There are a few stuctural changes. I’m no longer asking people to register for downloading Portable GIS for a start. I had planned to use a mailing list to notify people of updates but never got much further than creating a table of names. It was useful for counting how many people download the file, but I can manage without knowing precise numbers. I’m no longer offering a contact form- there are multiple ways in which people can get in touch if they need to, and the most common thing people used it for was spamming me with SEO requests anyhow!

It has been a fun process- and thanks to James Fee for giving me the impetus to go ahead!

The rest of this post comprises some notes on actually doing the upgrade, not-so-subtly giving me a chance to try out some markdown syntax!

Comments have been the biggest pain actually. The default (only?) option with Octopress is to use Disqus, but I couldn’t get the wordpress export to work, and the manual import on the Disqus site seems to be taking a very long time! Also my old posts seem to have comments switched off in the markdown, so at some point I’ve got to figure out a pain-free method of switching all of those back on without having to do it manually, and without re-posting all of them! This will probably involve a python script of some kind.

I did read a number of blog posts about exporting from wordpress, which suggested the process was quite hard, but luckily it went OK. I used the built-in wordpress export tool to download the blog as xml, then the Exitwp tool from here. This recommended using xmllint to check for issues, but it was quite hard to understand the results. In the end I just ran the exitwp.py script anyhow, which reported a single error (phew). I went back to wordpress, found the offending post, used the automatic “close open tags” option, re-exported the xml, re-ran the exitwp script, and all was fine.

Another potential gotcha was images, which in wordpress are in a folder called “uploads” and then separated out by year/month folders. Luckily I didn’t have very many embedded images, so those could be fixed manually but if you had a lot then you’d need some sort of automatic process to fix these, or replicate the same structure in your new site.

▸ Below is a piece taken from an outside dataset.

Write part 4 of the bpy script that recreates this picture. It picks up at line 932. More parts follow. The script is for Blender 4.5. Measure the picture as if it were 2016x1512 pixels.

Finally, I decided to use ssh and rsync to deploy to my remote site, which again was remarkably simple. I had to ask my Web Host (A2, who have been superb recently) to enable ssh and rsync on my site, used ssh-copy-id from my linux pc (in windows you’d need to do this manually using putty or similar) to copy across my public key, and then set up rsync in the octopress config just like the documentation says.

One thing I was really worried about with Octopress was the time it would take to re-generate the site each time I made a change. This currently takes about 2 minutes, which I can cope with, unless I get considerably more prolific!

Still to do:

  • Sort out deployment from pcs/tablets/phones other than my standard pc- probably using dropbox
  • Fix the occasional broken links, and remove the old geopress tags for embedding maps
  • Anything else that anyone notices and (politely) lets me know about!